Pac, Violet and Candy squeegee car windows for their daily bread and live on the streets of a New York City that is being torn apart as two mayors fight it out for control after a disputed election. Candy, the patriarch of this makeshift family, comes back with the missing part for their television (which he guards like a child). He turns it on, and they see the Second Mayor, the “people’s mayor,” issue a call for her supporters to fight. Part-time hustler Pac, obsessed with both his pet rats and making his way to the Pacific Ocean, tells Candy and Violet, Candy’s “wife” who wants nothing more than to marry Candy for real and live in a nice clean little house, that he has discovered an abandoned Winnebago: it’s their opportunity to get to California.
But it turns out that the Second Mayor is a fugitive, and the First Mayor’s forces have sealed off New York until they find her. In the meantime, Candy seduces both Pac and Violet, playing one against the other over and over again. As the city descends into anarchy and riots, the order of the day becomes finding gas for the Winnebago before the parking authority, running amok as the First Mayor’s deputies, finds it and tows it, or before the fires that have started burning across the city reach them.
As conditions deteriorate, Candy, Pac and Violet seem trapped in their own little battles, but when Pac’s rats die, seemingly at Violet’s hands, Pac breaks free, taking the Winnebago.

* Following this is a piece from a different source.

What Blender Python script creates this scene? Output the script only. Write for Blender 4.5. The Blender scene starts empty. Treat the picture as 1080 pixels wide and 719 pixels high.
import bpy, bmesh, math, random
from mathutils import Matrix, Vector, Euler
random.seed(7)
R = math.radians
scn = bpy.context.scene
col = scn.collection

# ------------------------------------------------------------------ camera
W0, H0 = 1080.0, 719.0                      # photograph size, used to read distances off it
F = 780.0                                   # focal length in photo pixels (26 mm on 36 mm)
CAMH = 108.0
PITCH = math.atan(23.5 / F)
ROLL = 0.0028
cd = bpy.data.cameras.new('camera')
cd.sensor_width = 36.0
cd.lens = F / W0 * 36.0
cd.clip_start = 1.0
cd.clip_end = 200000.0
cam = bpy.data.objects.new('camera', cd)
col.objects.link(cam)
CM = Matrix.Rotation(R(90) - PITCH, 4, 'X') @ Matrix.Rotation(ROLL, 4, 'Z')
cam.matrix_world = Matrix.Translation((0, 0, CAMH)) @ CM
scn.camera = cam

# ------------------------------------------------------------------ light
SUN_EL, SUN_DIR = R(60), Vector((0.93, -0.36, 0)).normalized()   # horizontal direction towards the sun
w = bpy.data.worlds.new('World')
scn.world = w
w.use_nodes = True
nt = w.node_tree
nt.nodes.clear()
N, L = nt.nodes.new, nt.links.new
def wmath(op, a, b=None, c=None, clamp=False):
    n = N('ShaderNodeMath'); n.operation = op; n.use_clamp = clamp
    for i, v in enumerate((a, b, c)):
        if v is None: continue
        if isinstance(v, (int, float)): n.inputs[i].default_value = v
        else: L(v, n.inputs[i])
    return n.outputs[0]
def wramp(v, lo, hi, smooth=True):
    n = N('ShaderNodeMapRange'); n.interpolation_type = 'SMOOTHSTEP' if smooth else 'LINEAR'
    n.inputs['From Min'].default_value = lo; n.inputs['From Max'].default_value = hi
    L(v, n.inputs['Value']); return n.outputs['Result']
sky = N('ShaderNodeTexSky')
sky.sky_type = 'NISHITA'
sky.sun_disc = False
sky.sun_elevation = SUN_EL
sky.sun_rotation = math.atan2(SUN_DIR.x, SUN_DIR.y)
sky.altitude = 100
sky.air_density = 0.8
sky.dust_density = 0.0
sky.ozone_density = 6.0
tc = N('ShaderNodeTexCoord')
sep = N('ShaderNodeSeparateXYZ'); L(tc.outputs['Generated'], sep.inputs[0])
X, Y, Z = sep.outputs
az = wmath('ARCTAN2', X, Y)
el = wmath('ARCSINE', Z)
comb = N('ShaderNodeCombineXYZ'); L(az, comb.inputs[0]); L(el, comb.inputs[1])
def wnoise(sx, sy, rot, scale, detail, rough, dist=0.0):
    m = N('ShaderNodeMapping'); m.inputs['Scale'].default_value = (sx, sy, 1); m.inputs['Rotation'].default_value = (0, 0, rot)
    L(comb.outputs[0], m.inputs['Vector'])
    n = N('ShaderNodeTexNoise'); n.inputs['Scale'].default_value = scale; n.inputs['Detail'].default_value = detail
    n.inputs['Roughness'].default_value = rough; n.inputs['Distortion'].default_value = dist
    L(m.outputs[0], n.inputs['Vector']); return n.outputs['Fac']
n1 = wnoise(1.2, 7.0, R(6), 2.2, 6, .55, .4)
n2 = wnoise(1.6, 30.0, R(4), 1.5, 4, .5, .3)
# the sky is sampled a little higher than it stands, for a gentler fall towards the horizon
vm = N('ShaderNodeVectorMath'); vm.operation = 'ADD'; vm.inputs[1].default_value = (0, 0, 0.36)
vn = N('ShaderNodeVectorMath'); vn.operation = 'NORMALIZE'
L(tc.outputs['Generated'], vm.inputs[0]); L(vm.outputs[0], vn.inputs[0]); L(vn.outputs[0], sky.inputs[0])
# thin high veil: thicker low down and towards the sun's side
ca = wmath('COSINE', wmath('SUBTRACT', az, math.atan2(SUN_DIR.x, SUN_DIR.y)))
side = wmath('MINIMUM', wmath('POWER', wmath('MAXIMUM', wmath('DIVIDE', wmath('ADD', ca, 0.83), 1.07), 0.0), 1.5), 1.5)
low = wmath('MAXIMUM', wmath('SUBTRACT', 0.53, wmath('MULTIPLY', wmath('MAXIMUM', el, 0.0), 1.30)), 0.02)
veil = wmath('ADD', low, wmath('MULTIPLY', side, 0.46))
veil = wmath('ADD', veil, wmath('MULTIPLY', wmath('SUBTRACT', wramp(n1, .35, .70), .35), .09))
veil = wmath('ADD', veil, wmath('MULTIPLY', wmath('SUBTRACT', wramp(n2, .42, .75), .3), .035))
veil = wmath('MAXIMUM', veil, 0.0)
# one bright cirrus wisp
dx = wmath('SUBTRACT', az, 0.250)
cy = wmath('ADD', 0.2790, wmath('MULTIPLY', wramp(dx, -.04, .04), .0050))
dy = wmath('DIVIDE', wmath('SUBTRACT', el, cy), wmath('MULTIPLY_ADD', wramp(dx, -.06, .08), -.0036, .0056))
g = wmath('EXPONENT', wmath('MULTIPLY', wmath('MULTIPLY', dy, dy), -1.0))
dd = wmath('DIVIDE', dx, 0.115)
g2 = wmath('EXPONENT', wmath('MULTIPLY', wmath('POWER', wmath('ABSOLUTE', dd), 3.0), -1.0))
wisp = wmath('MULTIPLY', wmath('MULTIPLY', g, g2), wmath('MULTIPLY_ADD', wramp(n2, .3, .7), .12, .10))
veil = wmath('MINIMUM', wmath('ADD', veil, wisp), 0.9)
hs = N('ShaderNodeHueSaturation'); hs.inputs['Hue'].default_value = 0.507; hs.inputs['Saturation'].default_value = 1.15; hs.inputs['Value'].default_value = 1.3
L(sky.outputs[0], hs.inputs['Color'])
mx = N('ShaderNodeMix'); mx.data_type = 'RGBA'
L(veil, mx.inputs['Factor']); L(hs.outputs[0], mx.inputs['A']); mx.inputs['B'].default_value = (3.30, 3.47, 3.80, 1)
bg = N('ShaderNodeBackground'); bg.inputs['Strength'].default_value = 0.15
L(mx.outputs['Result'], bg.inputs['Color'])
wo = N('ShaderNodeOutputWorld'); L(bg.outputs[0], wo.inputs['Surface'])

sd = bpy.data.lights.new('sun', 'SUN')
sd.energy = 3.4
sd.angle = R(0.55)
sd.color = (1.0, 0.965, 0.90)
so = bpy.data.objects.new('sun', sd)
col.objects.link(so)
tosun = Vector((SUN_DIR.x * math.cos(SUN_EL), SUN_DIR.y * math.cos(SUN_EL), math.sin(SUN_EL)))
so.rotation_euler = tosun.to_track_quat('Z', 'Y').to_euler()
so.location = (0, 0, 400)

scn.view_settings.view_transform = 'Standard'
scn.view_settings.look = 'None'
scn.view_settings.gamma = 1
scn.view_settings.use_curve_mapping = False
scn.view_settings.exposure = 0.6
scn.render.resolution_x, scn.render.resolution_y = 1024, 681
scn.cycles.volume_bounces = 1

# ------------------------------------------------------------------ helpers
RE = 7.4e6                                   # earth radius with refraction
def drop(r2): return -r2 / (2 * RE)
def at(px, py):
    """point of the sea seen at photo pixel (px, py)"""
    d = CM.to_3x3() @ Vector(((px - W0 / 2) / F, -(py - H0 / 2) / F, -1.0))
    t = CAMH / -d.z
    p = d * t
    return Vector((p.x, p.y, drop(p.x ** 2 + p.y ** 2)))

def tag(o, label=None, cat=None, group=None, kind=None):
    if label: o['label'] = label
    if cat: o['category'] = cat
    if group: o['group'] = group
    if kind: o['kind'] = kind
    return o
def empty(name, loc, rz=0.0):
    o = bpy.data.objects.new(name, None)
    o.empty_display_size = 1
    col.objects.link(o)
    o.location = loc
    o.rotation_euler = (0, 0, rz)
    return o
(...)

Candy tears up Violet’s precious wedding invitations, telling Violet that there never will be a wedding. The TV turns itself on, and as Candy and Violet descend into their own personal darkness, the First Mayor reassures them, over the television, that she’ll do whatever it takes—including the scorching the entire landscape—to capture and punish the fugitive Second Mayor and restore their beautiful city.